Over the past year or so I’ve lost my cross stitch mojo a bit. I used to be obsessed with it. I started cross stitching when I was in sixth form as a welcome distraction for my mental health to help me get through my A Levels. Since then it has helped calm me through uni study, the early days of my teaching career and through motherhood. When my children were babies and had gone to bed, the couple of hours cross stitch time was my time to feel like I’d created something. Over the years I’ve ended up loving crochet more and more but I’ll never stop cross stitching.
When The Queen passed away last September, I saw a couple of lovely kits from Bothy Threads on sale. I was taken with the corgi and crown one partly because my daughter’s friend has a corgi and we sometimes dogsit her. She is a gorgeous dog and it was a coincidence that she was actually staying with us for a few days just after the Queen died.
Bothy Threads kits are also my favourite cross stitch kit company. I buy a lot of their kits and have several in my stash to complete. So I knew that the “Thankyou Ma’am” kit would be easy to follow yet would have clear instructions and charts.
A recent criticism I would have of Bothy Threads is that they usually provide more than enough thread to complete their projects in the kits but this hasn’t been the case with the two most recent projects I completed last summer: Love London and Love Paris. I ran out of four different shades of grey thread. This has happened a lot to others. Although Bothy Threads’ customer service is top notch and they always send some more replacement threads free of charge, surely this would cost the company more in the long run than providing enough in the kit in the first place!
The kit arrived from Bothy Threads super quick back in October but it wasn’t until later on that month during half term week that I finally got it started. I was staying at my Mum’s house for a couple of days so I made a start on the picture on the evening while I was there.
With a cross stitch picture I always start at the centre and work my way outwards. I know everyone has their own ways of doing things and some even have special wash out pens to mark the grids on to keep track of where they are. I personally haven’t tried this but I do it with counting. Sometimes this works, and sometimes it doesn’t. I did end up having to frog a bit of the crown part.
I managed to get about half the picture completed during October half term week but then once I got started on a crochet blanket (might have been the Fireside one I was doing at the time), the cross stitching got put to one side.
But I was determined to get the picture finished before I went back to work after the Christmas holidays. Some more stitchy time was so much needed and I managed to do this.

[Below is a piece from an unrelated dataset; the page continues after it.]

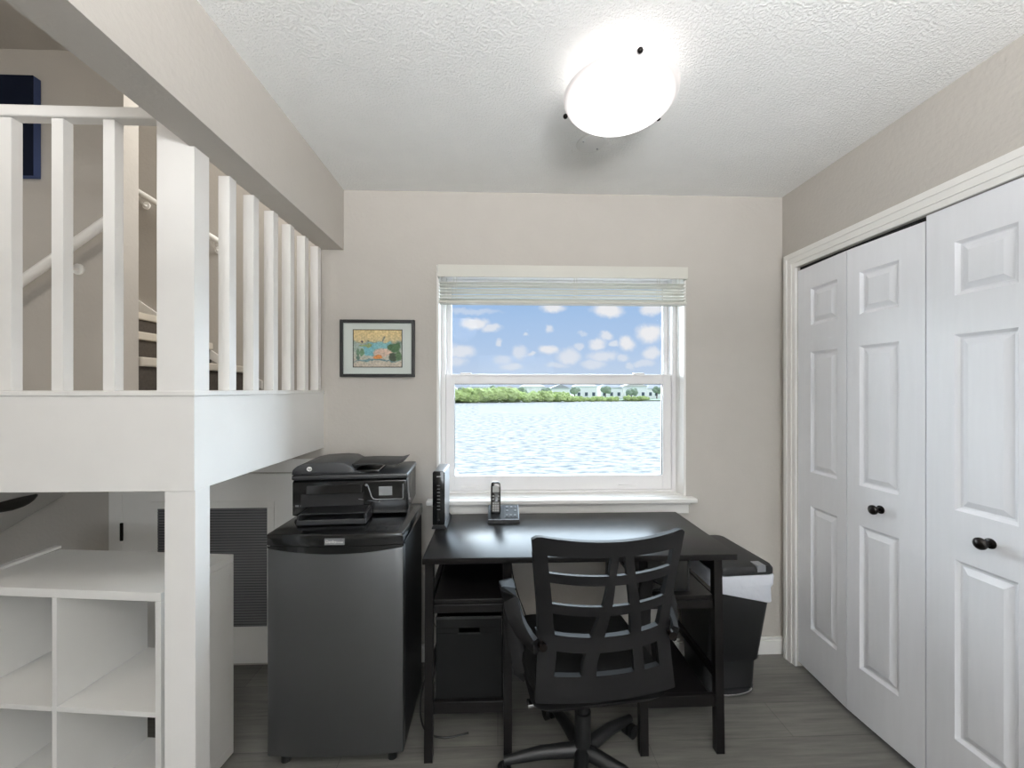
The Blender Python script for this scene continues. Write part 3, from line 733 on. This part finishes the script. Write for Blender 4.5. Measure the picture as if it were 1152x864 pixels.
# ------------------------------------------------------------------ office chair
ch = thing('office_chair', 'dark plastic slatted back office chair with curved arms at the desk', 'office chair', (.318, 1.400, 0), R(6.5))
YO = -.185
def hw(z):
    pts = [(.40,.226),(.46,.226),(.56,.219),(.66,.213),(.75,.218),(.85,.228),(.985,.243)]
    for (a,b_),(c_,d_) in zip(pts,pts[1:]):
        if z <= c_: return b_+(d_-b_)*(max(z,a)-a)/(c_-a)
    return pts[-1][1]
def yc(z): return YO + .05 - .05*max(0,(z-.66))/.32 + .0*(z) - (.02*(.66-z)/.2 if z < .66 else 0)
def S(u, z, off=0):
    bow = .022+.036*min(1,max(0,(z-.45)/.35))
    x = u*hw(z); y = yc(z) - bow*(1-u*u)
    nx = 2*bow*u/hw(z); L_ = math.hypot(nx,1)
    # outward (rear) normal of the bowed shell: (nx*?, -1)
    return (x + off*(-nx)/L_*-1*0 , y - off, z)
def patch(mb, f, n_, m_, th):
    # f(s,t)->(u,z) ; slab between off 0 and -th
    g0 = [[mb.bm.verts.new(S(*f(i/n_,j/m_), 0)) for j in range(m_+1)] for i in range(n_+1)]
    g1 = [[mb.bm.verts.new(S(*f(i/n_,j/m_), -th)) for j in range(m_+1)] for i in range(n_+1)]
    F = mb.bm.faces.new
    for i in range(n_):
        for j in range(m_):
            F((g0[i][j],g0[i+1][j],g0[i+1][j+1],g0[i][j+1])); F((g1[i][j],g1[i][j+1],g1[i+1][j+1],g1[i+1][j]))
    for i in range(n_):
        F((g0[i][0],g1[i][0],g1[i+1][0],g0[i+1][0])); F((g0[i][m_],g0[i+1][m_],g1[i+1][m_],g1[i][m_]))
    for j in range(m_):
        F((g0[0][j],g0[0][j+1],g1[0][j+1],g1[0][j])); F((g0[n_][j],g1[n_][j],g1[n_][j+1],g0[n_][j+1]))
    return mb
def hslat(z0, z1, sag=0, th=.012, u0=-.86, u1=.86):
    return patch(MB(), lambda s,t: (u0+(u1-u0)*s, (z0+(z1-z0)*t) - sag*(1-(2*s-1)**2)), 28, 3, th)
def interp(tbl, z):
    tbl = sorted(tbl)
    for (a,b_,c_),(d_,e_,f_) in zip(tbl,tbl[1:]):
        if z <= d_:
            k = (max(z,a)-a)/(d_-a); return b_+(e_-b_)*k, c_+(f_-c_)*k
    return tbl[-1][1], tbl[-1][2]
def vslat(tbl, z0, z1, th=.014):
    def f(s,t):
        z = z0+(z1-z0)*t; a,b_ = interp(tbl,z); return (a+(b_-a)*s, z)
    return patch(MB(), f, 4, 24, th)
def fin(mb, name, m=None, par=ch):
    bmesh.ops.recalc_face_normals(mb.bm, faces=mb.bm.faces)
    o = mb.build(name, m or M['frosted'], par, 40)
    return o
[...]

Until I got to the beading!

Don’t get me wrong. I love beading and the effect that seed beads give to the overall effect of a cross stitch picture. With “Thankyou Ma’am”, the beading is used to look like jewels or pearls on the crown. I don’t mind beading, but oh my days trying to thread the eye of the beading needle was well nigh impossible with my poor eyesight and the needle eye being so difficult to see. The beads were also tiny and got stuck in my fingernails. After about half an hour of trying to thread the beads and them rolling off my lap down the side of the sofa, I put the picture away and decided to try again at the weekend when I could sit at my dining room table without interruption.

It ended up being February half term week when I remembered I had my corgi picture to finish! I laid the picture out on the table, had all the beads in a plastic pot and the overhead light on. Job done.
Now to find a special frame or hoop for my picture. I am really happy with my memento of Her Majesty The Queen and with her favourite breed of dog.